Job
Pick out and copy every line below that has the word "Python".

— Begin Provided records —

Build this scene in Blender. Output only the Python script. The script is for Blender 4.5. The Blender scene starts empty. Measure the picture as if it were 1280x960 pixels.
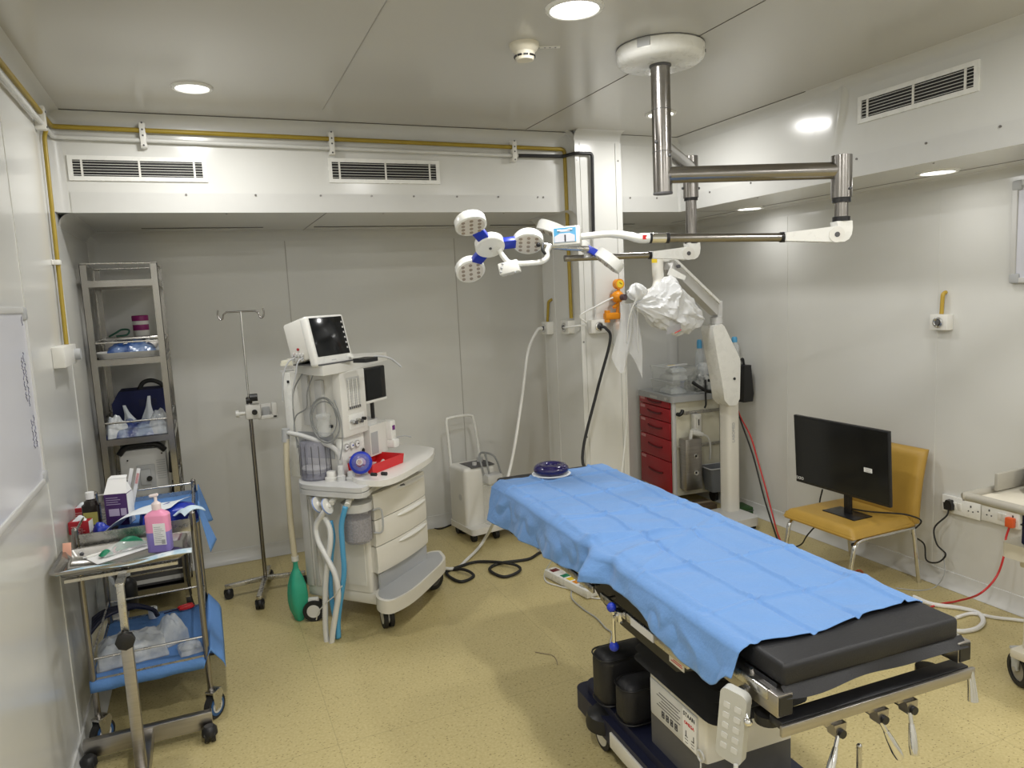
import bpy, bmesh, math, random
from mathutils import Vector, Matrix, Euler, Quaternion
random.seed(7)
SC = bpy.context.scene
COL = SC.collection
PI = math.pi
def R(d): return math.radians(d)
def V(*a): return Vector(a if len(a) > 1 else a[0])

# ------------------------------------------------------------------ camera
YAW, PIT, ROLL, FPX, CH = 0.399500206, 0.124078989, -0.0480550495, 912.3, 1.85
_f = V(math.sin(YAW)*math.cos(PIT), math.cos(YAW)*math.cos(PIT), -math.sin(PIT))
_r = V(math.cos(YAW), -math.sin(YAW), 0); _u = _r.cross(_f)
_r2 = math.cos(ROLL)*_r + math.sin(ROLL)*_u
_u2 = -math.sin(ROLL)*_r + math.cos(ROLL)*_u
cam = bpy.data.cameras.new('camera'); camo = bpy.data.objects.new('camera', cam); COL.objects.link(camo)
cam.sensor_fit = 'HORIZONTAL'; cam.sensor_width = 36; cam.lens = FPX/1280*36
cam.clip_start = .02; cam.clip_end = 60
M = Matrix((_r2, _u2, -_f)).transposed().to_4x4(); M.translation = (0, 0, CH)
camo.matrix_world = M
SC.camera = camo
# survey helper: where the sight line through a photograph point meets a real plane (in a thing's own frame)
def ray(px, py): return _f + _r2*((px-640)/FPX) - _u2*((py-480)/FPX)
C0 = V(0, 0, CH)
def at(px, py, x=None, y=None, z=None, fr=None):
    d = ray(px, py); c = C0.copy()
    if fr is not None:
        mi = fr.inverted(); d = mi.to_3x3() @ d; c = mi @ c
    if x is not None: t = (x-c.x)/d.x
    elif y is not None: t = (y-c.y)/d.y
    else: t = (z-c.z)/d.z
    return c + d*t
def FR(x, y, z=0, yaw=0): return Matrix.Translation((x, y, z)) @ Matrix.Rotation(yaw, 4, 'Z')

# ------------------------------------------------------------------ materials
MATS = {}
def mat(name, col, rough=.5, metal=0, noise=0, nscale=20, bump=0, bscale=60, alpha=1, trans=0, ior=1.45, emit=None, estr=0, coat=0, spec=.5, stretch=None, sheen=0, rv=.08):
    m = bpy.data.materials.new(name); m.use_nodes = True; MATS[name] = m
    nt = m.node_tree; b = nt.nodes['Principled BSDF']
    c = tuple(col)+(1,)
    b.inputs['Base Color'].default_value = c; b.inputs['Roughness'].default_value = rough
    b.inputs['Metallic'].default_value = metal; b.inputs['IOR'].default_value = ior
    b.inputs['Alpha'].default_value = alpha; b.inputs['Transmission Weight'].default_value = trans
    b.inputs['Coat Weight'].default_value = coat; b.inputs['Specular IOR Level'].default_value = spec
    b.inputs['Sheen Weight'].default_value = sheen
    if emit: b.inputs['Emission Color'].default_value = tuple(emit)+(1,); b.inputs['Emission Strength'].default_value = estr
    tc = nt.nodes.new('ShaderNodeTexCoord'); src = tc.outputs['Object']
    if stretch:
        mp = nt.nodes.new('ShaderNodeMapping'); mp.inputs['Scale'].default_value = stretch
        nt.links.new(src, mp.inputs['Vector']); src = mp.outputs['Vector']
    if noise:
        n = nt.nodes.new('ShaderNodeTexNoise'); n.inputs['Scale'].default_value = nscale; n.inputs['Detail'].default_value = 4
        nt.links.new(src, n.inputs['Vector'])
        mx = nt.nodes.new('ShaderNodeMix'); mx.data_type = 'RGBA'
        mx.inputs[6].default_value = tuple(max(0, x*(1-noise)) for x in col)+(1,)
        mx.inputs[7].default_value = tuple(min(1, x*(1+noise)) for x in col)+(1,)
        nt.links.new(n.outputs['Fac'], mx.inputs[0]); nt.links.new(mx.outputs[2], b.inputs['Base Color'])
        mr = nt.nodes.new('ShaderNodeMapRange'); mr.inputs[3].default_value = max(0.02, rough-rv); mr.inputs[4].default_value = min(1, rough+rv)
        nt.links.new(n.outputs['Fac'], mr.inputs[0]); nt.links.new(mr.outputs[0], b.inputs['Roughness'])
    if bump:
        n2 = nt.nodes.new('ShaderNodeTexNoise'); n2.inputs['Scale'].default_value = bscale; n2.inputs['Detail'].default_value = 3
        nt.links.new(src, n2.inputs['Vector'])
        bp = nt.nodes.new('ShaderNodeBump'); bp.inputs['Strength'].default_value = bump; bp.inputs['Distance'].default_value = .01
        nt.links.new(n2.outputs['Fac'], bp.inputs['Height']); nt.links.new(bp.outputs[0], b.inputs['Normal'])
    return m

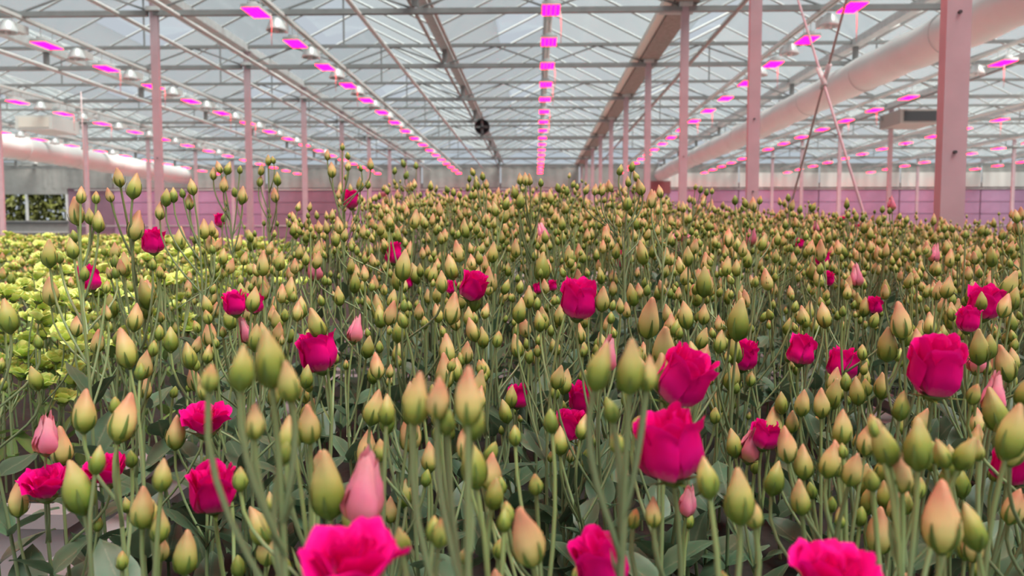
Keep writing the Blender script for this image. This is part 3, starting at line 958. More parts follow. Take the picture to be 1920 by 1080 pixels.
def plant_spec(rng, base, terms, n_leaf=6, leaf_len=0.075, seg=6, thick=1.0, low=0.06, high=0.62):
    """terms: (kind, centre, width, tilt or None). All coordinates are relative to the base."""
    terms = sorted(terms, key=lambda q: -q[1].z)
    heads, stem = [], Geo()
    rel = []
    for (kind, c, w, up) in terms:
        c = c - base
        if up is None:
            up = Vector((rng.gauss(0, 0.16), rng.gauss(0, 0.16), 1)).normalized()
        size = w / (FLOW_W.get(kind, 1.0))
        foot = c - up * (length_of(kind) * size * 0.5)
        rel.append((kind, foot, up, size))
    lead = rel[0]
    Ht = lead[1].z
    k1 = Vector((lead[1].x * 0.25 + rng.gauss(0, 0.006), lead[1].y * 0.25 + rng.gauss(0, 0.006), Ht * 0.45))
    main = bez(Vector((0, 0, -0.01)), k1, lead[1] - lead[2] * Ht * 0.28, lead[1], 10 if seg > 4 else 5)
    r0, r1 = 0.0025 * thick, 0.00145 * thick
    stem.tube(main, [r0 + (r1 - r0) * (i / (len(main) - 1)) for i in range(len(main))], seg, 0, False)

    def on_main(z):
        for a, b in zip(main, main[1:]):
            if a.z <= z <= b.z:
                s = (z - a.z) / max(1e-6, b.z - a.z)
                return a + (b - a) * s
        return main[-1]
    for j, (kind, foot, up, size) in enumerate(rel):
        heads.append((kind, head_matrix(foot, up, size, rng.uniform(0, 6.28)), rng.randrange(12)))
        if j == 0:
            continue
        drop = rng.uniform(0.06, 0.16)
        hd = math.hypot(foot.x - main[-1].x, foot.y - main[-1].y)
        zb = min(foot.z - max(0.02, min(drop, hd * 2.6 + 0.04)), Ht * 0.93)
        zb = max(zb, Ht * 0.22)
        s0 = on_main(zb)
        ln = (foot - s0).length
        out = Vector((foot.x - s0.x, foot.y - s0.y, 0))
        br = bez(s0, s0 + out * 0.45 + UP * ln * 0.25, foot - up * ln * 0.38, foot, 6 if seg > 4 else 3)
        rb = 0.0016 * thick
        stem.tube(br, [rb] * (len(br) - 1) + [rb * 0.95], max(3, seg - 1), 0, False)
        # small bract in the fork
        bl = rng.uniform(0.010, 0.022)
        o2 = (out.normalized() if out.length > 1e-4 else Vector((1, 0, 0)))
        sd = Vector((-o2.y, o2.x, 0)) * bl * 0.16
        n = len(stem.v)
        for p in (s0 - sd, s0 + sd, s0 + o2 * bl * 0.5 + UP * bl * 0.8 + sd * 0.7, s0 + o2 * bl * 0.5 + UP * bl * 0.8 - sd * 0.7, s0 + o2 * bl * 0.7 + UP * bl * 1.4):
            stem.v.append(tuple(p)); stem.t.append(0.6)
        stem.f += [(n, n + 1, n + 2, n + 3), (n + 3, n + 2, n + 4)]; stem.m += [0, 0]
    leaves = []
    az = rng.uniform(0, 6.28)
    n_node = max(1, (n_leaf + 1) // 2)
    cnt = 0
    for q in range(n_node):
        f = low + (high - low) * (q + rng.uniform(0.1, 0.7)) / n_node
        p = on_main(Ht * f)
        az += PI / 2 + rng.uniform(-0.4, 0.4)
        for sgn in (0, PI):
            if cnt >= n_leaf:
                break
            cnt += 1
            ln = leaf_len * (1.15 - 0.65 * f) * rng.uniform(0.75, 1.2)
            el = rng.uniform(0.45, 1.15)
            mt = Matrix.Translation(p) @ Matrix.Rotation(az + sgn, 4, 'Z') @ Matrix.Rotation(el, 4, 'X') @ Matrix.Rotation(rng.uniform(-0.4, 0.4), 4, 'Y') @ Matrix.Diagonal((ln, ln, ln, 1))
            leaves.append((mt, rng.randrange(4)))
    return dict(base=base, stem=stem, heads=heads, leaves=leaves)


def realise(spec, name, label, cat, group, fine=True, leafkey='leaf', stemkey='stem', rnd=0.0):
    root = empty(name, spec['base'])
    tag(root, label, cat, group)
    obj('stem', spec['stem'].mesh('stem', [stemkey], True, rnd), root)
    for mt, v in spec['leaves']:
        obj('leaf', LIB[leafkey, v], root, None, mt)
    for kind, mt, v in spec['heads']:
        if kind in 'Bbs':
            v %= 3
            if fine:
                b = obj('bud', LIB[kind, v][0], root, None, mt)
                obj('calyx', LIB[kind + 'c', v], b)
            else:
                obj('bud', LIB[kind + 'j', v], root, None, mt)
        else:
            v %= {'F': 4, 'O': 3, 'T': 2, 'P': 3, 'Y': 3}[kind]
            meshes, cal, H = LIB[kind, v]
            fo = bpy.data.objects.new({'P': 'half_open_flower'}.get(kind, 'flower'), None)
            fo.empty_display_size = 0.01
            C.objects.link(fo); fo.parent = root; fo.matrix_basis = mt
            for me in meshes:
                obj('petal', me, fo)
            obj('calyx', cal, fo)
    return root


class Mass:
    """plants beyond the ones built singly, gathered into one object"""
    def __init__(self):
        self.v, self.f, self.m, self.t, self.r, self.n = [], [], [], [], [], 0

    def add(self, g, mtx, rnd, mi=None):
        v, f, m, t = g.arrays()
        a = np.array(mtx, dtype=np.float32)
        self.v.append(v @ a[:3, :3].T + a[:3, 3])
        self.f.append(f + self.n)
        self.m.append(m if mi is None else np.full(len(m), mi, dtype=np.int32))
        self.t.append(t)
        self.r.append(np.full(len(v), rnd, dtype=np.float32))
        self.n += len(v)

    def plant(self, spec, rng, lime=False):
        bm = Matrix.Translation(spec['base'])
        self.add(spec['stem'], bm, rng.random(), 6)
        for mt, v in spec['leaves']:
            self.add(LIB['lleafL' if lime else 'leafL', v], bm @ mt, rng.random())
        for kind, mt, v in spec['heads']:
            if kind in 'Bbs':
                self.add(LIB[kind + 'L', v % 3], bm @ mt, rng.random())
            else:
                self.add(LIB['YL', v % 3], bm @ mt, rng.random(), {'Y': 3, 'P': 8}.get(kind, 7))

    def build(self, name):
        v = np.concatenate(self.v); f = np.concatenate(self.f); m = np.concatenate(self.m)
        me = bpy.data.meshes.new(name)
        me.vertices.add(len(v)); me.vertices.foreach_set('co', v.ravel())
        me.loops.add(len(f) * 3); me.loops.foreach_set('vertex_index', f.ravel())
        me.polygons.add(len(f))
        me.polygons.foreach_set('loop_start', np.arange(0, len(f) * 3, 3, dtype=np.int32))
        me.polygons.foreach_set('loop_total', np.full(len(f), 3, dtype=np.int32))
        for k in ('bud', 'green_bud', 'sepal', 'lime', 'leaf', 'lime_leaf', 'stem', 'magenta', 'rosy'):
            me.materials.append(M[k])
        me.polygons.foreach_set('material_index', m)
        me.polygons.foreach_set('use_smooth', np.ones(len(f), dtype=bool))
        me.update(calc_edges=True)
        a = me.attributes.new('t', 'FLOAT', 'POINT'); a.data.foreach_set('value', np.concatenate(self.t))
        a = me.attributes.new('rnd', 'FLOAT', 'POINT'); a.data.foreach_set('value', np.concatenate(self.r))
        return obj(name, me)


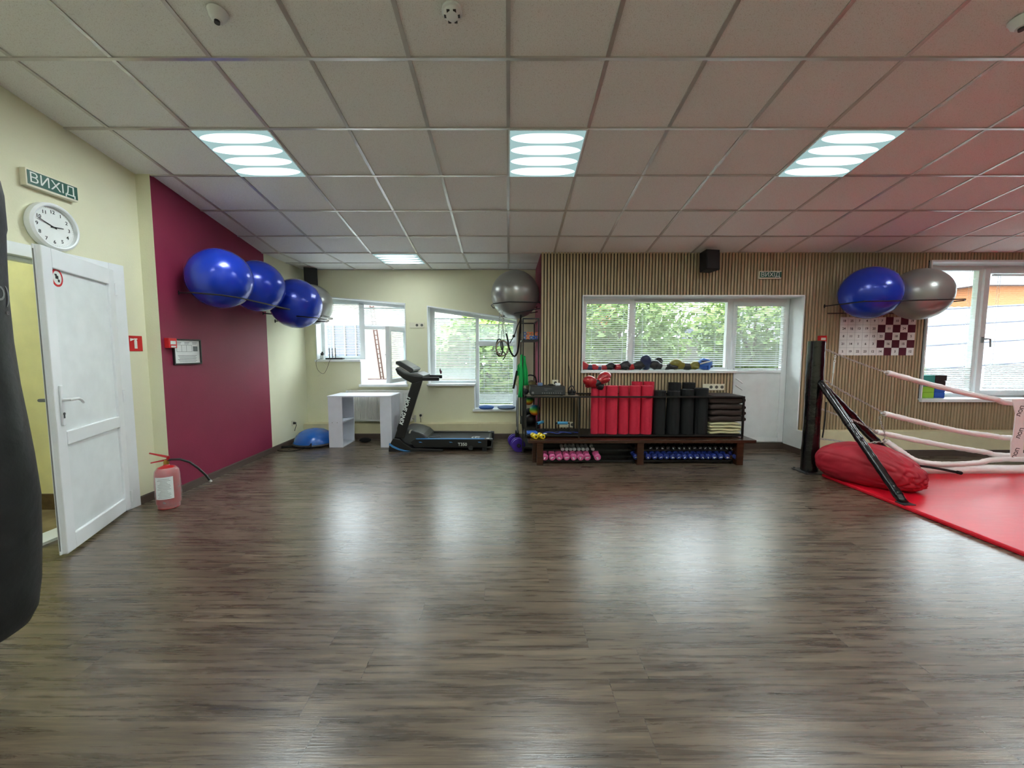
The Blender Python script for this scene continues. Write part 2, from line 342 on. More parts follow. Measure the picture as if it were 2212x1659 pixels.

— End Provided records —

Full answer
Build this scene in Blender. Output only the Python script. The script is for Blender 4.5. The Blender scene starts empty. Measure the picture as if it were 1280x960 pixels.
The Blender Python script for this scene continues. Write part 2, from line 342 on. More parts follow. Measure the picture as if it were 2212x1659 pixels.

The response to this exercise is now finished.